EXERCISE DETAILS: The listing must be reproduced in full, exactly as it stands.

[START DATA PROVIDED]

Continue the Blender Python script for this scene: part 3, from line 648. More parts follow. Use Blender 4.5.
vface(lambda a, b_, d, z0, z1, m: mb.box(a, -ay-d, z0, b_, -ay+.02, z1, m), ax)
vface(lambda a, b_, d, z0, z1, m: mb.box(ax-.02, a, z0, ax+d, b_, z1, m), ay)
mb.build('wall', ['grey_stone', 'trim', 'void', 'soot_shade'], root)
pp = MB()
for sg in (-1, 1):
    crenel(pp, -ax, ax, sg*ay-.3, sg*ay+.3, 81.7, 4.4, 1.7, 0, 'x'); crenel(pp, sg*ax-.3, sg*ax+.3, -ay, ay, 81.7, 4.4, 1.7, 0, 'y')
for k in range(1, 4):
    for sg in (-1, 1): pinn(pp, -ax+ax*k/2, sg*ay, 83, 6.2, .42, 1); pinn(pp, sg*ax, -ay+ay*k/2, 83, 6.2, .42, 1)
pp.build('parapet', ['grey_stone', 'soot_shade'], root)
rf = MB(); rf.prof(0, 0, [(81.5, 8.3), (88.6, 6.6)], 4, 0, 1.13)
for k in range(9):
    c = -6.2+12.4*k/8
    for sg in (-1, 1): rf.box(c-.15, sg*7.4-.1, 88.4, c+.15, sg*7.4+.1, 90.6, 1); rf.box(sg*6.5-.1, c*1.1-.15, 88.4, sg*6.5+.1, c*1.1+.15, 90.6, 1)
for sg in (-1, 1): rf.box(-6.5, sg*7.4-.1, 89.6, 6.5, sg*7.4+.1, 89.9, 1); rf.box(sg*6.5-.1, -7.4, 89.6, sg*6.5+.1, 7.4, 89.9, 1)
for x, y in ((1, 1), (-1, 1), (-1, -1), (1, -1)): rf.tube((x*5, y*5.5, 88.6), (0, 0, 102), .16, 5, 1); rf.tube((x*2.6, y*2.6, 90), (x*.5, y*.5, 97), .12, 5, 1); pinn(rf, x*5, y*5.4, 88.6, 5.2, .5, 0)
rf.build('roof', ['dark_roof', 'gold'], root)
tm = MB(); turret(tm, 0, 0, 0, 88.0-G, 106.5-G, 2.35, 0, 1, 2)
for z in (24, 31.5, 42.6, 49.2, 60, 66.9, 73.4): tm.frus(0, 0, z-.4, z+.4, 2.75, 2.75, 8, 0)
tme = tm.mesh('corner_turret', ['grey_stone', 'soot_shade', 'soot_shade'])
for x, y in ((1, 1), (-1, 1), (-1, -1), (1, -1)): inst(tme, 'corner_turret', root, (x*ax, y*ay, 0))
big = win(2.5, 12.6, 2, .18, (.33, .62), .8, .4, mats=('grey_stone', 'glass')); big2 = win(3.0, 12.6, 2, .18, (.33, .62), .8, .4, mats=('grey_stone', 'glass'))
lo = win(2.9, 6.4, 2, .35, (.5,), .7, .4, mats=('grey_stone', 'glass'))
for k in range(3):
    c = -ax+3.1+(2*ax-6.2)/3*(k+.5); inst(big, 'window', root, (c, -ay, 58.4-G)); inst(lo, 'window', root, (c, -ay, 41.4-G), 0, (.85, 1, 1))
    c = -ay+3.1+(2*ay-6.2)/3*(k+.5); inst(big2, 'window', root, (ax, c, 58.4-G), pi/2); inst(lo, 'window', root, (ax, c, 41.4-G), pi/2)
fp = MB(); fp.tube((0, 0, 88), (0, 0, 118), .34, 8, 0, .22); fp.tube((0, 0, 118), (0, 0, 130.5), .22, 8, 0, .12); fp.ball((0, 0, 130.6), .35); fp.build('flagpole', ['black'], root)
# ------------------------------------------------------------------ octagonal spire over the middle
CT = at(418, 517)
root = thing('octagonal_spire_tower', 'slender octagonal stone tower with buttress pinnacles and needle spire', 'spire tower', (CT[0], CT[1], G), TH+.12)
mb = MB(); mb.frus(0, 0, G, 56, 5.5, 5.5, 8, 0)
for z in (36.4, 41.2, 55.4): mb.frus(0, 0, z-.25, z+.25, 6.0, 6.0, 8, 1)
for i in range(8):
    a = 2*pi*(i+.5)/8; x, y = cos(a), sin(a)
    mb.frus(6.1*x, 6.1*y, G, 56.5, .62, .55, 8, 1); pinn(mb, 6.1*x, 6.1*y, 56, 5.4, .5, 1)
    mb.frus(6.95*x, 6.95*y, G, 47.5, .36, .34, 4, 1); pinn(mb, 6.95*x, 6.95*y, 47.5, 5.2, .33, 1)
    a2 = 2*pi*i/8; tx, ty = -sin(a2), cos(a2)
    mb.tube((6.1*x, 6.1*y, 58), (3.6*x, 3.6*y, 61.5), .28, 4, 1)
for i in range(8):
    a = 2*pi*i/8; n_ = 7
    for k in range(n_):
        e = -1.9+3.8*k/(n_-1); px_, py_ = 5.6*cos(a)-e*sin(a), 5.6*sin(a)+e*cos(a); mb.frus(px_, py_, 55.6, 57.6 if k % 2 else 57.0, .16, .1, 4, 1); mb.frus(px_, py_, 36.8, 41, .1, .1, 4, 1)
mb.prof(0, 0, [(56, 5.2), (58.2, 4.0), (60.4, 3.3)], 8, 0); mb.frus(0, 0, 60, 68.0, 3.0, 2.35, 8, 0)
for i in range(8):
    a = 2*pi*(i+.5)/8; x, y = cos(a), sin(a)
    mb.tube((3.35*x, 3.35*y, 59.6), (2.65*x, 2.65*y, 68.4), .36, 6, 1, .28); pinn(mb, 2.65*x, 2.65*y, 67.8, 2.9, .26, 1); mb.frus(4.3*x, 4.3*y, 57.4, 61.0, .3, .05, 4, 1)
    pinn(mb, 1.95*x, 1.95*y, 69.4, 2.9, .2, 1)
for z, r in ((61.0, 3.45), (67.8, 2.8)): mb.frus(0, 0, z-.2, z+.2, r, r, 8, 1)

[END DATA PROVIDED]

CORRECT RESULT:
Continue the Blender Python script for this scene: part 3, from line 648. More parts follow. Use Blender 4.5.
vface(lambda a, b_, d, z0, z1, m: mb.box(a, -ay-d, z0, b_, -ay+.02, z1, m), ax)
vface(lambda a, b_, d, z0, z1, m: mb.box(ax-.02, a, z0, ax+d, b_, z1, m), ay)
mb.build('wall', ['grey_stone', 'trim', 'void', 'soot_shade'], root)
pp = MB()
for sg in (-1, 1):
    crenel(pp, -ax, ax, sg*ay-.3, sg*ay+.3, 81.7, 4.4, 1.7, 0, 'x'); crenel(pp, sg*ax-.3, sg*ax+.3, -ay, ay, 81.7, 4.4, 1.7, 0, 'y')
for k in range(1, 4):
    for sg in (-1, 1): pinn(pp, -ax+ax*k/2, sg*ay, 83, 6.2, .42, 1); pinn(pp, sg*ax, -ay+ay*k/2, 83, 6.2, .42, 1)
pp.build('parapet', ['grey_stone', 'soot_shade'], root)
rf = MB(); rf.prof(0, 0, [(81.5, 8.3), (88.6, 6.6)], 4, 0, 1.13)
for k in range(9):
    c = -6.2+12.4*k/8
    for sg in (-1, 1): rf.box(c-.15, sg*7.4-.1, 88.4, c+.15, sg*7.4+.1, 90.6, 1); rf.box(sg*6.5-.1, c*1.1-.15, 88.4, sg*6.5+.1, c*1.1+.15, 90.6, 1)
for sg in (-1, 1): rf.box(-6.5, sg*7.4-.1, 89.6, 6.5, sg*7.4+.1, 89.9, 1); rf.box(sg*6.5-.1, -7.4, 89.6, sg*6.5+.1, 7.4, 89.9, 1)
for x, y in ((1, 1), (-1, 1), (-1, -1), (1, -1)): rf.tube((x*5, y*5.5, 88.6), (0, 0, 102), .16, 5, 1); rf.tube((x*2.6, y*2.6, 90), (x*.5, y*.5, 97), .12, 5, 1); pinn(rf, x*5, y*5.4, 88.6, 5.2, .5, 0)
rf.build('roof', ['dark_roof', 'gold'], root)
tm = MB(); turret(tm, 0, 0, 0, 88.0-G, 106.5-G, 2.35, 0, 1, 2)
for z in (24, 31.5, 42.6, 49.2, 60, 66.9, 73.4): tm.frus(0, 0, z-.4, z+.4, 2.75, 2.75, 8, 0)
tme = tm.mesh('corner_turret', ['grey_stone', 'soot_shade', 'soot_shade'])
for x, y in ((1, 1), (-1, 1), (-1, -1), (1, -1)): inst(tme, 'corner_turret', root, (x*ax, y*ay, 0))
big = win(2.5, 12.6, 2, .18, (.33, .62), .8, .4, mats=('grey_stone', 'glass')); big2 = win(3.0, 12.6, 2, .18, (.33, .62), .8, .4, mats=('grey_stone', 'glass'))
lo = win(2.9, 6.4, 2, .35, (.5,), .7, .4, mats=('grey_stone', 'glass'))
for k in range(3):
    c = -ax+3.1+(2*ax-6.2)/3*(k+.5); inst(big, 'window', root, (c, -ay, 58.4-G)); inst(lo, 'window', root, (c, -ay, 41.4-G), 0, (.85, 1, 1))
    c = -ay+3.1+(2*ay-6.2)/3*(k+.5); inst(big2, 'window', root, (ax, c, 58.4-G), pi/2); inst(lo, 'window', root, (ax, c, 41.4-G), pi/2)
fp = MB(); fp.tube((0, 0, 88), (0, 0, 118), .34, 8, 0, .22); fp.tube((0, 0, 118), (0, 0, 130.5), .22, 8, 0, .12); fp.ball((0, 0, 130.6), .35); fp.build('flagpole', ['black'], root)
# ------------------------------------------------------------------ octagonal spire over the middle
CT = at(418, 517)
root = thing('octagonal_spire_tower', 'slender octagonal stone tower with buttress pinnacles and needle spire', 'spire tower', (CT[0], CT[1], G), TH+.12)
mb = MB(); mb.frus(0, 0, G, 56, 5.5, 5.5, 8, 0)
for z in (36.4, 41.2, 55.4): mb.frus(0, 0, z-.25, z+.25, 6.0, 6.0, 8, 1)
for i in range(8):
    a = 2*pi*(i+.5)/8; x, y = cos(a), sin(a)
    mb.frus(6.1*x, 6.1*y, G, 56.5, .62, .55, 8, 1); pinn(mb, 6.1*x, 6.1*y, 56, 5.4, .5, 1)
    mb.frus(6.95*x, 6.95*y, G, 47.5, .36, .34, 4, 1); pinn(mb, 6.95*x, 6.95*y, 47.5, 5.2, .33, 1)
    a2 = 2*pi*i/8; tx, ty = -sin(a2), cos(a2)
    mb.tube((6.1*x, 6.1*y, 58), (3.6*x, 3.6*y, 61.5), .28, 4, 1)
for i in range(8):
    a = 2*pi*i/8; n_ = 7
    for k in range(n_):
        e = -1.9+3.8*k/(n_-1); px_, py_ = 5.6*cos(a)-e*sin(a), 5.6*sin(a)+e*cos(a); mb.frus(px_, py_, 55.6, 57.6 if k % 2 else 57.0, .16, .1, 4, 1); mb.frus(px_, py_, 36.8, 41, .1, .1, 4, 1)
mb.prof(0, 0, [(56, 5.2), (58.2, 4.0), (60.4, 3.3)], 8, 0); mb.frus(0, 0, 60, 68.0, 3.0, 2.35, 8, 0)
for i in range(8):
    a = 2*pi*(i+.5)/8; x, y = cos(a), sin(a)
    mb.tube((3.35*x, 3.35*y, 59.6), (2.65*x, 2.65*y, 68.4), .36, 6, 1, .28); pinn(mb, 2.65*x, 2.65*y, 67.8, 2.9, .26, 1); mb.frus(4.3*x, 4.3*y, 57.4, 61.0, .3, .05, 4, 1)
    pinn(mb, 1.95*x, 1.95*y, 69.4, 2.9, .2, 1)
for z, r in ((61.0, 3.45), (67.8, 2.8)): mb.frus(0, 0, z-.2, z+.2, r, r, 8, 1)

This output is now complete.